_DATA SECTION_:
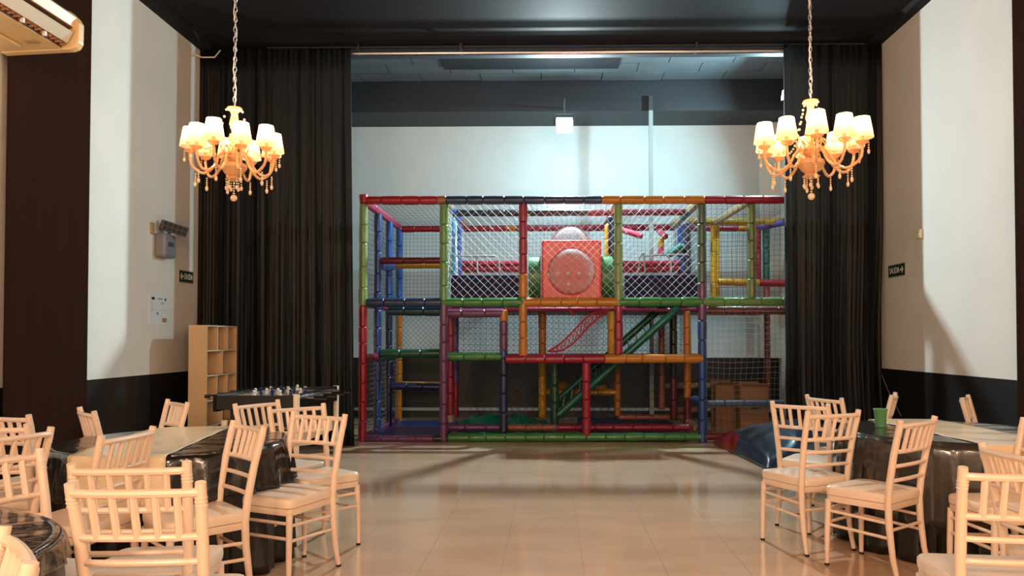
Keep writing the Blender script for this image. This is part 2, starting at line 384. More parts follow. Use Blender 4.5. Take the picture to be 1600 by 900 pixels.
# front posts
V(568, 319, 688, [('sage', 158), ('red', 210)], u1=566)
V(694, 319, 690, [('ltgreen', 155), ('purple', 214)])
V(817.5, 319, 556, [('crimson', 108), ('orange', 37), ('green', 8), ('orange', 82)])
V(787, 484, 676, [('orange', 18), ('purple', 45), ('blue', 12), ('dkblue', 116)], Y=10.42)
V(966, 319, 554, [('sage', 158), ('crimson', 76)])
V(1096, 319, 688, [('dkgreen', 122), ('purple', 58), ('blue', 188)])
V(1174, 319, 466, [('olive', 1)])
V(1242, 319, 688, [('olive', 150), ('brown', 218)])
V(916, 566, 680, [('crimson', 1)])
# front beams
H(570, 313, 1252, 312, [('red', 114), ('rust', 14), ('navy', 243), ('orange', 160), ('crimson', 150)])
bar(P(568, 304, YF) - Vector((0, 0, 0)), P(569, 318, YF), [('red', 1)], .055, 'corner_cap')
H(573, 473, 1250, 471, [('navy', 117), ('green', 125), ('orange', 148), ('green', 130), ('ltgreen', 150)], r=.057)
H(606, 486, 690, 486, [('teal', 1)], Y=10.55, r=.06)
H(693, 490, 787, 489, [('purple', 1)], Y=10.42)
H(698, 557, 784, 557, [('green', 1)], Y=10.42)
H(790, 561, 1098, 560, [('crimson', 155), ('orange', 153)], r=.055)
H(568, 685.5, 700, 685.5, [('purple', 117), ('dark', 25)], r=.045)
H(700, 684, 1096, 682, [('green', 1)], r=.05)
H(1100, 682, 1250, 682, [('dkred', 1)], r=.045)
H(697, 668, 870, 668, [('purple', 95), ('rust', 75)], Y=10.6, r=.045)
H(872, 668, 1080, 668, [('crimson', 1)], Y=10.62, r=.045)
H(1104, 631, 1225, 631, [('slate', 1)], Y=10.7, r=.05)
bar(P(1084, 625, 10.9), P(1098, 629, 10.5), [('brblue', 1)], .06)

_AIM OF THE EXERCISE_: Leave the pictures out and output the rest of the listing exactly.

_EXERCISE RESPONSE_:
Keep writing the Blender script for this image. This is part 2, starting at line 384. More parts follow. Use Blender 4.5. Take the picture to be 1600 by 900 pixels.
# front posts
V(568, 319, 688, [('sage', 158), ('red', 210)], u1=566)
V(694, 319, 690, [('ltgreen', 155), ('purple', 214)])
V(817.5, 319, 556, [('crimson', 108), ('orange', 37), ('green', 8), ('orange', 82)])
V(787, 484, 676, [('orange', 18), ('purple', 45), ('blue', 12), ('dkblue', 116)], Y=10.42)
V(966, 319, 554, [('sage', 158), ('crimson', 76)])
V(1096, 319, 688, [('dkgreen', 122), ('purple', 58), ('blue', 188)])
V(1174, 319, 466, [('olive', 1)])
V(1242, 319, 688, [('olive', 150), ('brown', 218)])
V(916, 566, 680, [('crimson', 1)])
# front beams
H(570, 313, 1252, 312, [('red', 114), ('rust', 14), ('navy', 243), ('orange', 160), ('crimson', 150)])
bar(P(568, 304, YF) - Vector((0, 0, 0)), P(569, 318, YF), [('red', 1)], .055, 'corner_cap')
H(573, 473, 1250, 471, [('navy', 117), ('green', 125), ('orange', 148), ('green', 130), ('ltgreen', 150)], r=.057)
H(606, 486, 690, 486, [('teal', 1)], Y=10.55, r=.06)
H(693, 490, 787, 489, [('purple', 1)], Y=10.42)
H(698, 557, 784, 557, [('green', 1)], Y=10.42)
H(790, 561, 1098, 560, [('crimson', 155), ('orange', 153)], r=.055)
H(568, 685.5, 700, 685.5, [('purple', 117), ('dark', 25)], r=.045)
H(700, 684, 1096, 682, [('green', 1)], r=.05)
H(1100, 682, 1250, 682, [('dkred', 1)], r=.045)
H(697, 668, 870, 668, [('purple', 95), ('rust', 75)], Y=10.6, r=.045)
H(872, 668, 1080, 668, [('crimson', 1)], Y=10.62, r=.045)
H(1104, 631, 1225, 631, [('slate', 1)], Y=10.7, r=.05)
bar(P(1084, 625, 10.9), P(1098, 629, 10.5), [('brblue', 1)], .06)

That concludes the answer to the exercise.